Where is this feeling coming from?
            Again my first answer is probably pretty surface level. This is the opening to looking at what I’m feeling vs. what my mind tells me about it. If my emotional response was out of proportion to what actually happened, either too big or too little, I’m reacting to something else. That something else can be an old experience where I felt similarly or a fear, a story, etc.
     Feelings aren’t facts. Whatever I’m feeling now is real, but the “why” I’m feeling that emotion may not be real. Process moves according to emotional logic, not brain logic. If I’m feeling betrayed, it doesn’t mean I was betrayed. Now could remind me of a similar situation where I was betrayed. The emotional link between the two situations brought the feeling of betrayal back up.
 Is this something I know or is it a story?
        My mind works best in concert with my heart and gut. When all three are working together, there are things I just know as what is true for me in the moment. When my mind goes off by itself, it tends to create a story about what’s happening.
What else could be going on?
            Even if I acknowledge that I may be getting caught up in a story, that doesn’t change how attached I am to the story. This question does. When I look at other possible explanations, the truth of the story is in question. This doesn’t make the story go away. It does take some of the power away from it and allow me to be less attached.
     Sometimes the story involves projection. My mind can go from this moment to a catastrophe that hasn’t happened (and might not) in a millisecond. Like resistance, projection is often a part of my process. I seem to need to let the first layer of projections run until it’s out of steam. If I find myself continuing to project, I go to being as present as I can in this moment. What’s really happening right now? When that doesn’t work I use an exercise where I name off everything in the room with me, out loud, until I come to present.
    This questioning process is not a one shot deal. I keep doing it over and over. Many times the answer is “I don’t know.” Staying in the unknown and resisting the urge to make something up is always a part of my process. My mind doesn’t like the unknown because it can’t be categorized or quantified. My gut and my heart are more okay with not knowing.
   Internal entanglements are another thing I watch for. We all have past experience. When something happens now that feels or looks like a past experience, the two experiences can get entangled in each other. The content of a past experience can be a vital clue about why I’m feeling the way I do now. It can lead me to what got triggered. After looking at whether there’s something in the old experience that I need to pay attention to, I move on to separating the two experiences.

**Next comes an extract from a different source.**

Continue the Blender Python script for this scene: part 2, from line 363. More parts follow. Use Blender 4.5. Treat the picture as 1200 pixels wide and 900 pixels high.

I look at what’s similar and what’s different between then and now.
   At some point I’ll start to make judgments: about myself, about the situation, about the way other people behaved, etc. No matter how intent I am not judging, I’ll go there. While I can’t immediately stop the judgments, I can shift how attached I get to them. When I judge something I want to make it an absolute. Judgments only retain their power if I don’t examine them. When I ask “Is that really true?” and “What else could be going on?” I take some of the power away. Even though my mind may continue to cycle through those judgments, I can let them pass because I’m not long attached.
     To do any of this questioning, I have to observe myself. When I’m able to be the observer, I am simultaneously in the moment and watching the moment. I have some detachment, but am not so disconnected that I don’t feel anything. Often I experience a delay in being the observer. I see what I’m doing a few seconds, minutes or hours after I’ve done it. The moments when I can do both at once are gifts.